I would be delighted if these warnings are un-necessary, and you find you can cut free with no problems. If not, forewarned is forearmed...

NotACinderella · 20/06/2014 16:20

Sorry typing on the phone in the park. You get the gist.

OP posts:
NotACinderella · 20/06/2014 16:22

Dont want him to change. He won't. Plus too many things to be changed: impossible even with best intention.

Frankly, what I truly want is to be on my own! Truly.

OP posts:
NotACinderella · 20/06/2014 16:23

Great point about classifying my rel however I like. Will rember that!

OP posts:
NotACinderella · 20/06/2014 16:35

I hear you. And you are right. Nobody is going to lose all these advantages without putting up a fight. I'll prepare myself.

Not looking forward to the weekend.

OP posts:
Goldmandra · 20/06/2014 17:02

Make sure you have independent access to some money in case he tries to cut you off financially. You need something for you and the children to live on while things are sorted out.

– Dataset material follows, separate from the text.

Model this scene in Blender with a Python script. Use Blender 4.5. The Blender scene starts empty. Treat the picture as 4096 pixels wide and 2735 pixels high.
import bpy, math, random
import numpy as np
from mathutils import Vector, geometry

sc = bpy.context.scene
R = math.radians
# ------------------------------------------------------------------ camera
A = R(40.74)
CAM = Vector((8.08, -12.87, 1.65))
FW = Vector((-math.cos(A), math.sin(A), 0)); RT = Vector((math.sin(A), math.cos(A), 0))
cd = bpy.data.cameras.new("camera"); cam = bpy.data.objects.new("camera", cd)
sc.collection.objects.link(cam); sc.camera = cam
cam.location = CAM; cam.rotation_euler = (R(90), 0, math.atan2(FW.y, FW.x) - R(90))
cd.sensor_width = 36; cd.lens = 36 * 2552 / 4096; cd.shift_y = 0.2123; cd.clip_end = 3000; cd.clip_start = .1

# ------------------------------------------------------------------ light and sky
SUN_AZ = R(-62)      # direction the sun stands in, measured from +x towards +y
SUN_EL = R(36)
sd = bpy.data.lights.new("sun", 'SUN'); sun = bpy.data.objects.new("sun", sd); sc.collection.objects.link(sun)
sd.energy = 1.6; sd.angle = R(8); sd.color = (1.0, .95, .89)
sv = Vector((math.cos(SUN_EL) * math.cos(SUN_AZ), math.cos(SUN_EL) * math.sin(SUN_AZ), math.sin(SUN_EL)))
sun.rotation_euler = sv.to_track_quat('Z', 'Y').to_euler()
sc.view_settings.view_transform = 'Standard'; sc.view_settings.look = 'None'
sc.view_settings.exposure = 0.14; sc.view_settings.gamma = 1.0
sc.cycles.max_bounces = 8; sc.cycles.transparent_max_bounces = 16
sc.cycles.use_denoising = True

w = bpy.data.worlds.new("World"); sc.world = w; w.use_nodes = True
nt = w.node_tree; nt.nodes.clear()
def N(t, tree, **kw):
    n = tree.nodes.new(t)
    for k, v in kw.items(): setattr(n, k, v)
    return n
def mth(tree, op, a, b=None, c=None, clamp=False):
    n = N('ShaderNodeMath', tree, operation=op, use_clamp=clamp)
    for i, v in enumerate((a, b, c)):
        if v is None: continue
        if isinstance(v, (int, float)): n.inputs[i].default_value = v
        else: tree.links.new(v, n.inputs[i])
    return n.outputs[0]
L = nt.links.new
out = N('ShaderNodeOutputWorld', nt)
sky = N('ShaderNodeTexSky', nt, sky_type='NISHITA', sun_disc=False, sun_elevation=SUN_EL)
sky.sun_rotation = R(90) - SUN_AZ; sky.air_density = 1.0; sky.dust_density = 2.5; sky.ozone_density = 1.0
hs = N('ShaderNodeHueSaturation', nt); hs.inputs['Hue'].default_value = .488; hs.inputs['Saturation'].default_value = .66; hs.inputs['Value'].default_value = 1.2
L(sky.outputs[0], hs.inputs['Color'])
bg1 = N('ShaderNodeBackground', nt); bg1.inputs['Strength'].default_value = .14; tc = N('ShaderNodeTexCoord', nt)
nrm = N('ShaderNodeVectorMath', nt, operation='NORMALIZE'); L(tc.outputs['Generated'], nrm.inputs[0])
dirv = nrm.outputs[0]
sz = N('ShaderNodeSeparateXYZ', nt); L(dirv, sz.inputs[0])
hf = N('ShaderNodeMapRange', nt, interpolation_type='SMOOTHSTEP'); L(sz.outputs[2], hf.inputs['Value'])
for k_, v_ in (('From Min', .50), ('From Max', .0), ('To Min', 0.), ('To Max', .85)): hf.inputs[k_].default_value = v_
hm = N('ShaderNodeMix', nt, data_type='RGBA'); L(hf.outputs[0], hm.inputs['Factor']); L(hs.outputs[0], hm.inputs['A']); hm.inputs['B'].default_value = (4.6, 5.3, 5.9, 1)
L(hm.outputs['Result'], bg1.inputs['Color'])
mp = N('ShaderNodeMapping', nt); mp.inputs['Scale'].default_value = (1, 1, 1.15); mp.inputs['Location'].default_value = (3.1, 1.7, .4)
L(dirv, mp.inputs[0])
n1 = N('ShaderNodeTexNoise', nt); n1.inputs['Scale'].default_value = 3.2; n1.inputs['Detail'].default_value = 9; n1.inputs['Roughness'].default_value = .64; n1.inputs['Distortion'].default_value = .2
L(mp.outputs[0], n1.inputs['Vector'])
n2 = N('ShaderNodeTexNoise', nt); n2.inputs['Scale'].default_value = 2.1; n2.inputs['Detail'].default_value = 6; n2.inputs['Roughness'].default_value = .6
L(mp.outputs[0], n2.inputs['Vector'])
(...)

AskBasil · 20/06/2014 21:23

God yes Twinkelstein is so right.

It's not just what abusive people do that counts, it's what their mindset is. And as long as you're roughly doing what they want and they're getting what they want, they'll behave reasonably OK for much of the time - there's no need to be openly, obviously abusive and obnoxious. When you stop them getting what they want, by splitting with them, that's when they will start doing all the abusive things they would have done before if you hadn't been pacifying them and giving them what they wanted.

How many times do we hear women saying they would never have predicted he could have behaved like that?